■ **Job**: The records underneath are to be repeated exactly, with the pictures left out.
* START Stored records *
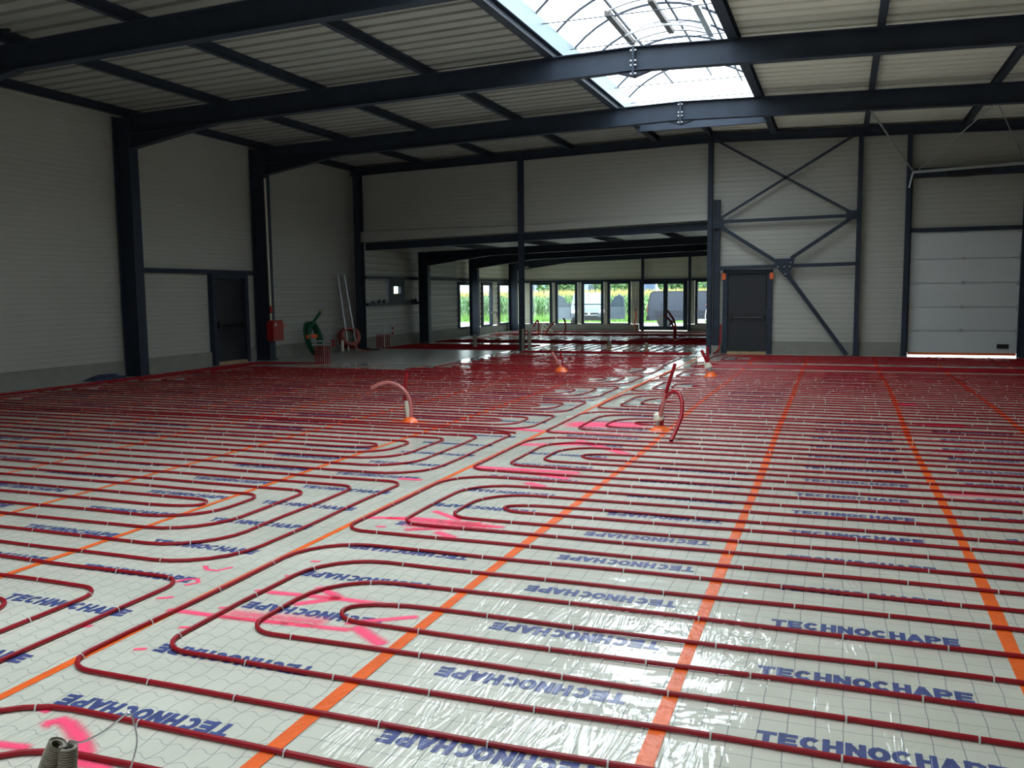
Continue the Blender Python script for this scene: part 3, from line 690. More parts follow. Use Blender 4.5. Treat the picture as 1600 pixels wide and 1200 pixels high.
MARKS = [([(-3.24,3.56),(-2.85,3.57),(-2.21,3.62)], .05), ([(-2.19,3.66),(-1.98,3.52)], .075), ([(-2.26,3.70),(-1.98,3.88)], .05), ([(-2.91,3.96),(-2.54,3.99),(-2.12,3.99)], .055),
 ([(-2.69,4.11),(-2.50,4.01)], .06), ([(-2.66,3.85),(-2.50,3.99)], .06), ([(-2.9,3.62),(-2.4,3.66)], .12, .5), ([(-3.57,4.23),(-3.51,4.18),(-3.44,4.18),(-3.40,4.26)], .03), ([(-3.53,3.94),(-3.50,4.00),(-3.45,4.02),(-3.40,3.97),(-3.44,3.91)], .03),
 ([(-3.18,5.57),(-2.90,5.66),(-2.37,5.67)], .06), ([(-3.05,5.60),(-2.18,5.62)], .06), ([(-2.82,5.89),(-2.55,5.72)], .06), ([(-2.55,5.36),(-2.40,5.28)], .07), ([(-2.78,5.36),(-2.40,5.55)], .07), ([(-2.8,5.5),(-2.3,5.6)], .2, .5),
 ([(-3.19,7.54),(-2.21,7.57)], .12), ([(-2.70,7.48),(-2.22,7.31)], .10), ([(-2.48,7.03),(-2.32,6.95)], .09), ([(-3.18,8.83),(-2.46,9.09)], .13), ([(-2.66,9.24),(-2.00,8.63)], .12), ([(-3.0,10.4),(-2.35,10.55)], .45), ([(-3.76,9.87),(-3.22,9.77)], .14), ([(-3.1,9.8),(-2.2,9.75)], .14, .5),
 ([(0.85,7.66),(1.38,7.74)], .16, .5), ([(1.01,5.77),(1.12,5.71)], .10), ([(-2.81,2.41),(-2.79,2.45),(-2.72,2.43),(-2.61,2.37),(-2.50,2.29)], .07), ([(-2.95,2.22),(-2.74,2.25)], .05), ([(-2.51,2.235),(-2.35,2.235)], .06), ([(-2.98,2.50),(-2.90,2.49)], .035),
 ([(-7.46,9.84),(-6.95,9.86)], .16), ([(0.77,13.48),(0.98,13.54)], .14), ([(0.94,11.52),(1.36,11.54)], .14), ([(0.94,9.68),(1.15,9.67)], .12),
 ([(-3.005,4.52),(-2.96,4.53)], .03), ([(-2.99,4.23),(-2.95,4.24)], .03), ([(-3.00,3.96),(-2.97,3.97)], .03), ([(-3.01,3.67),(-2.98,3.68)], .03), ([(-3.02,3.38),(-2.98,3.39)], .03), ([(-3.03,3.09),(-2.99,3.11)], .03),
 ([(-3.02,5.37),(-2.97,5.38)], .04), ([(-3.62,6.86),(-3.43,6.87)], .07), ([(-3.50,3.23),(-3.46,3.25)], .03), ([(-3.37,3.72),(-3.43,3.68)], .03)]
for mk_ in MARKS:
    spray([Vector(p) for p in mk_[0]], mk_[1] * 1.6, film_at(mk_[0][0][0]), strength=mk_[2] if len(mk_) > 2 else 1.0)

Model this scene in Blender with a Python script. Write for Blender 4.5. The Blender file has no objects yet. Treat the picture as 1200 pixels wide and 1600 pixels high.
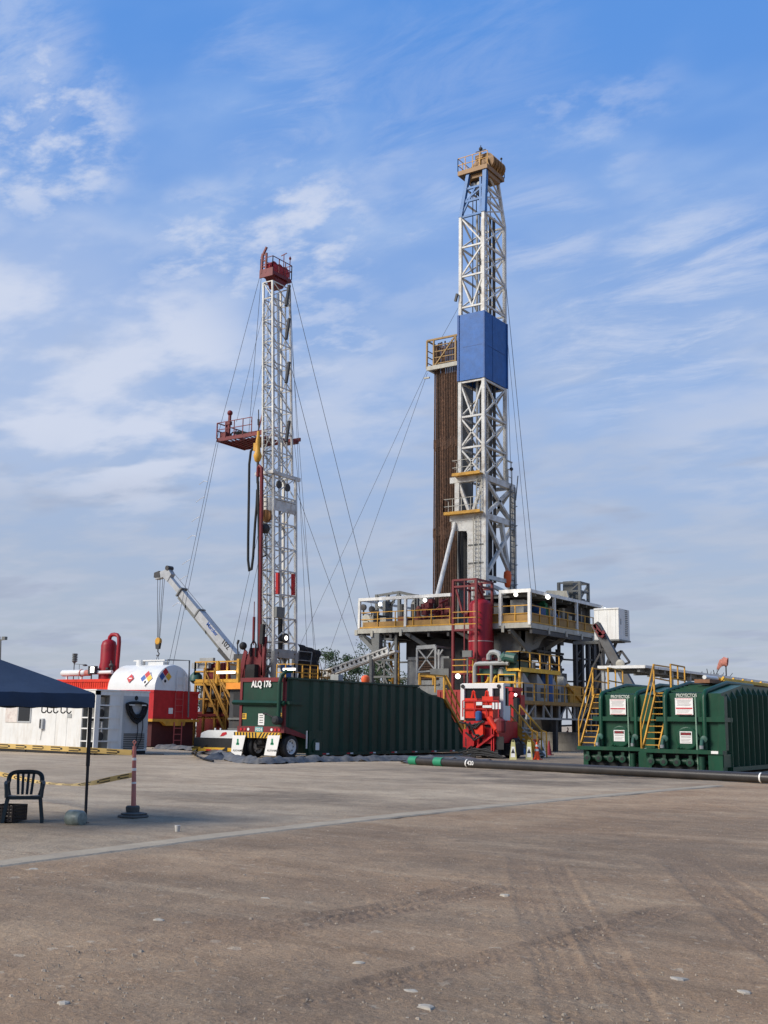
import bpy, math, random
import numpy as np
from mathutils import Vector, Matrix, noise
random.seed(7)
S = bpy.context.scene
C = S.collection
R = math.radians
# ------------------------------------------------------------------ camera
# world X runs along the broad faces of the machinery, Y along their long sides
FPX, PITCH, HEAD, ROLL, EYE = 1770., R(10.5), R(34), R(0.86), 1.7
fw = Vector((-math.sin(HEAD)*math.cos(PITCH), math.cos(HEAD)*math.cos(PITCH), math.sin(PITCH)))
rt0 = Vector((math.cos(HEAD), math.sin(HEAD), 0)); up0 = rt0.cross(fw)
rt = rt0*math.cos(ROLL)+up0*math.sin(ROLL); up = rt.cross(fw)
CAM = Vector((0, 0, EYE))
cd = bpy.data.cameras.new("camera"); cam = bpy.data.objects.new("camera", cd); C.objects.link(cam)
cd.sensor_fit = 'VERTICAL'; cd.sensor_height = 36; cd.lens = 36*FPX/1600.; cd.clip_end = 20000; cd.clip_start = .1
m = Matrix((rt, up, -fw)).transposed().to_4x4(); m.translation = CAM; cam.matrix_world = m
S.camera = cam
# survey helpers: a bearing read off the photo, met with a known plane
def ray(px, py): return (fw*FPX+rt*(px-600)+up*(800-py)).normalized()
def PY(px, py, Y): d = ray(px, py); return CAM+d*(Y/d.y)
def PX(px, py, X): d = ray(px, py); return CAM+d*(X/d.x)
def PZ(px, py, Z=0.): d = ray(px, py); return CAM+d*((Z-EYE)/d.z)
# ------------------------------------------------------------------ sun, sky
SUN_EL, SUN_AZ = R(33), R(212)          # azimuth clockwise from +Y
sd = Vector((math.sin(SUN_AZ)*math.cos(SUN_EL), math.cos(SUN_AZ)*math.cos(SUN_EL), math.sin(SUN_EL)))
sl = bpy.data.lights.new("sun", 'SUN'); so = bpy.data.objects.new("sun", sl); C.objects.link(so)
sl.energy = 4.2; sl.angle = R(26); sl.color = (1, .93, .82)
so.rotation_euler = sd.to_track_quat('Z', 'Y').to_euler(); so.location = (0, 0, 60)
W = bpy.data.worlds.new("World"); S.world = W; W.use_nodes = True
S.view_settings.view_transform = 'Standard'; S.view_settings.look = 'None'; S.view_settings.exposure = 0.15; S.view_settings.gamma = 1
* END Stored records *
■ **The solution**:
Continue the Blender Python script for this scene: part 3, from line 690. More parts follow. Use Blender 4.5. Treat the picture as 1600 pixels wide and 1200 pixels high.
MARKS = [([(-3.24,3.56),(-2.85,3.57),(-2.21,3.62)], .05), ([(-2.19,3.66),(-1.98,3.52)], .075), ([(-2.26,3.70),(-1.98,3.88)], .05), ([(-2.91,3.96),(-2.54,3.99),(-2.12,3.99)], .055),
 ([(-2.69,4.11),(-2.50,4.01)], .06), ([(-2.66,3.85),(-2.50,3.99)], .06), ([(-2.9,3.62),(-2.4,3.66)], .12, .5), ([(-3.57,4.23),(-3.51,4.18),(-3.44,4.18),(-3.40,4.26)], .03), ([(-3.53,3.94),(-3.50,4.00),(-3.45,4.02),(-3.40,3.97),(-3.44,3.91)], .03),
 ([(-3.18,5.57),(-2.90,5.66),(-2.37,5.67)], .06), ([(-3.05,5.60),(-2.18,5.62)], .06), ([(-2.82,5.89),(-2.55,5.72)], .06), ([(-2.55,5.36),(-2.40,5.28)], .07), ([(-2.78,5.36),(-2.40,5.55)], .07), ([(-2.8,5.5),(-2.3,5.6)], .2, .5),
 ([(-3.19,7.54),(-2.21,7.57)], .12), ([(-2.70,7.48),(-2.22,7.31)], .10), ([(-2.48,7.03),(-2.32,6.95)], .09), ([(-3.18,8.83),(-2.46,9.09)], .13), ([(-2.66,9.24),(-2.00,8.63)], .12), ([(-3.0,10.4),(-2.35,10.55)], .45), ([(-3.76,9.87),(-3.22,9.77)], .14), ([(-3.1,9.8),(-2.2,9.75)], .14, .5),
 ([(0.85,7.66),(1.38,7.74)], .16, .5), ([(1.01,5.77),(1.12,5.71)], .10), ([(-2.81,2.41),(-2.79,2.45),(-2.72,2.43),(-2.61,2.37),(-2.50,2.29)], .07), ([(-2.95,2.22),(-2.74,2.25)], .05), ([(-2.51,2.235),(-2.35,2.235)], .06), ([(-2.98,2.50),(-2.90,2.49)], .035),
 ([(-7.46,9.84),(-6.95,9.86)], .16), ([(0.77,13.48),(0.98,13.54)], .14), ([(0.94,11.52),(1.36,11.54)], .14), ([(0.94,9.68),(1.15,9.67)], .12),
 ([(-3.005,4.52),(-2.96,4.53)], .03), ([(-2.99,4.23),(-2.95,4.24)], .03), ([(-3.00,3.96),(-2.97,3.97)], .03), ([(-3.01,3.67),(-2.98,3.68)], .03), ([(-3.02,3.38),(-2.98,3.39)], .03), ([(-3.03,3.09),(-2.99,3.11)], .03),
 ([(-3.02,5.37),(-2.97,5.38)], .04), ([(-3.62,6.86),(-3.43,6.87)], .07), ([(-3.50,3.23),(-3.46,3.25)], .03), ([(-3.37,3.72),(-3.43,3.68)], .03)]
for mk_ in MARKS:
    spray([Vector(p) for p in mk_[0]], mk_[1] * 1.6, film_at(mk_[0][0][0]), strength=mk_[2] if len(mk_) > 2 else 1.0)

Model this scene in Blender with a Python script. Write for Blender 4.5. The Blender file has no objects yet. Treat the picture as 1200 pixels wide and 1600 pixels high.
import bpy, math, random
import numpy as np
from mathutils import Vector, Matrix, noise
random.seed(7)
S = bpy.context.scene
C = S.collection
R = math.radians
# ------------------------------------------------------------------ camera
# world X runs along the broad faces of the machinery, Y along their long sides
FPX, PITCH, HEAD, ROLL, EYE = 1770., R(10.5), R(34), R(0.86), 1.7
fw = Vector((-math.sin(HEAD)*math.cos(PITCH), math.cos(HEAD)*math.cos(PITCH), math.sin(PITCH)))
rt0 = Vector((math.cos(HEAD), math.sin(HEAD), 0)); up0 = rt0.cross(fw)
rt = rt0*math.cos(ROLL)+up0*math.sin(ROLL); up = rt.cross(fw)
CAM = Vector((0, 0, EYE))
cd = bpy.data.cameras.new("camera"); cam = bpy.data.objects.new("camera", cd); C.objects.link(cam)
cd.sensor_fit = 'VERTICAL'; cd.sensor_height = 36; cd.lens = 36*FPX/1600.; cd.clip_end = 20000; cd.clip_start = .1
m = Matrix((rt, up, -fw)).transposed().to_4x4(); m.translation = CAM; cam.matrix_world = m
S.camera = cam
# survey helpers: a bearing read off the photo, met with a known plane
def ray(px, py): return (fw*FPX+rt*(px-600)+up*(800-py)).normalized()
def PY(px, py, Y): d = ray(px, py); return CAM+d*(Y/d.y)
def PX(px, py, X): d = ray(px, py); return CAM+d*(X/d.x)
def PZ(px, py, Z=0.): d = ray(px, py); return CAM+d*((Z-EYE)/d.z)
# ------------------------------------------------------------------ sun, sky
SUN_EL, SUN_AZ = R(33), R(212)          # azimuth clockwise from +Y
sd = Vector((math.sin(SUN_AZ)*math.cos(SUN_EL), math.cos(SUN_AZ)*math.cos(SUN_EL), math.sin(SUN_EL)))
sl = bpy.data.lights.new("sun", 'SUN'); so = bpy.data.objects.new("sun", sl); C.objects.link(so)
sl.energy = 4.2; sl.angle = R(26); sl.color = (1, .93, .82)
so.rotation_euler = sd.to_track_quat('Z', 'Y').to_euler(); so.location = (0, 0, 60)
W = bpy.data.worlds.new("World"); S.world = W; W.use_nodes = True
S.view_settings.view_transform = 'Standard'; S.view_settings.look = 'None'; S.view_settings.exposure = 0.15; S.view_settings.gamma = 1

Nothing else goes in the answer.